_TASK TO COMPLETE_.
Say how many lines contain the word "scene" and give no other text.

_INFORMATION PROVIDED_.
══════

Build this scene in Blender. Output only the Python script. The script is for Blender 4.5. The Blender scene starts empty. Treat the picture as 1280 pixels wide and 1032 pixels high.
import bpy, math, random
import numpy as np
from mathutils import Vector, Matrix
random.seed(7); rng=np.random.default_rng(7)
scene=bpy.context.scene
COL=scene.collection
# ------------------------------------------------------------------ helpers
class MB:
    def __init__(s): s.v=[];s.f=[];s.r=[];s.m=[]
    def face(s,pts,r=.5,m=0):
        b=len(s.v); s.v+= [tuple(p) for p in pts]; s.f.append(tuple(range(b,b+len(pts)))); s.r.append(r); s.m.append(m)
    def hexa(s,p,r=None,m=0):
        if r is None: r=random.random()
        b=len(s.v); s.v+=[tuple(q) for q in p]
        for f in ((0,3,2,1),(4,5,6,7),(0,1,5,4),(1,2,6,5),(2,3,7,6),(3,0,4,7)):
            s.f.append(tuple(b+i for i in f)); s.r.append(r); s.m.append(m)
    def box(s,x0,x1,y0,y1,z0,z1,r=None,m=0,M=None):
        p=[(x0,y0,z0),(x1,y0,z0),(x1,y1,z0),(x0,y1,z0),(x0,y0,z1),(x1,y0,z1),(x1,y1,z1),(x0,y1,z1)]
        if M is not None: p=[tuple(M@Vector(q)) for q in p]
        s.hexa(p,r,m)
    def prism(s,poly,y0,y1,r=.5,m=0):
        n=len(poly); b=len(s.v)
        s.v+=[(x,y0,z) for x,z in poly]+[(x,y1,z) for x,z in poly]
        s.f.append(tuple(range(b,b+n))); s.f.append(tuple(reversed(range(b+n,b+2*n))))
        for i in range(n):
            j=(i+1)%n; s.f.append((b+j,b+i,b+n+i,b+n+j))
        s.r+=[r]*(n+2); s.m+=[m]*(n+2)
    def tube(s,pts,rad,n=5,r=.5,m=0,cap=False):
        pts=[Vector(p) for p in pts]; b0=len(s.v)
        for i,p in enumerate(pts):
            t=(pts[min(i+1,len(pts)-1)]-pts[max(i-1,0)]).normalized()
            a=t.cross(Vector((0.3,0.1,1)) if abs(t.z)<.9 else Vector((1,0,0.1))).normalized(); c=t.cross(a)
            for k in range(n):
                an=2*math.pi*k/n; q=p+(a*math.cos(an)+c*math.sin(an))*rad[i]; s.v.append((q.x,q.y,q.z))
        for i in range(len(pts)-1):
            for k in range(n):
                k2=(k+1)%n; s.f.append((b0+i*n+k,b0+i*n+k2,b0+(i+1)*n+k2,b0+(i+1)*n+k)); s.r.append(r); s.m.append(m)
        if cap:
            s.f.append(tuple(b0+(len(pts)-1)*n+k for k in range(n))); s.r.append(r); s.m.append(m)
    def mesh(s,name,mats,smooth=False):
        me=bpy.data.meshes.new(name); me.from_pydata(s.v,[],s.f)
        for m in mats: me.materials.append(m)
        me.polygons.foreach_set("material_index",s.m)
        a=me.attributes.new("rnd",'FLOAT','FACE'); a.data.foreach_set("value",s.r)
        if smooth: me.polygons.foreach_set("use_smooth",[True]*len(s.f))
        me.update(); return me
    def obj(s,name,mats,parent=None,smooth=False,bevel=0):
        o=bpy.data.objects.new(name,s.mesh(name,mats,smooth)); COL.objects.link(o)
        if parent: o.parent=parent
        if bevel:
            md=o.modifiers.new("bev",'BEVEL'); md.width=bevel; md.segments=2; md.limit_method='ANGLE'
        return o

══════

_RESULT BELOW_.
3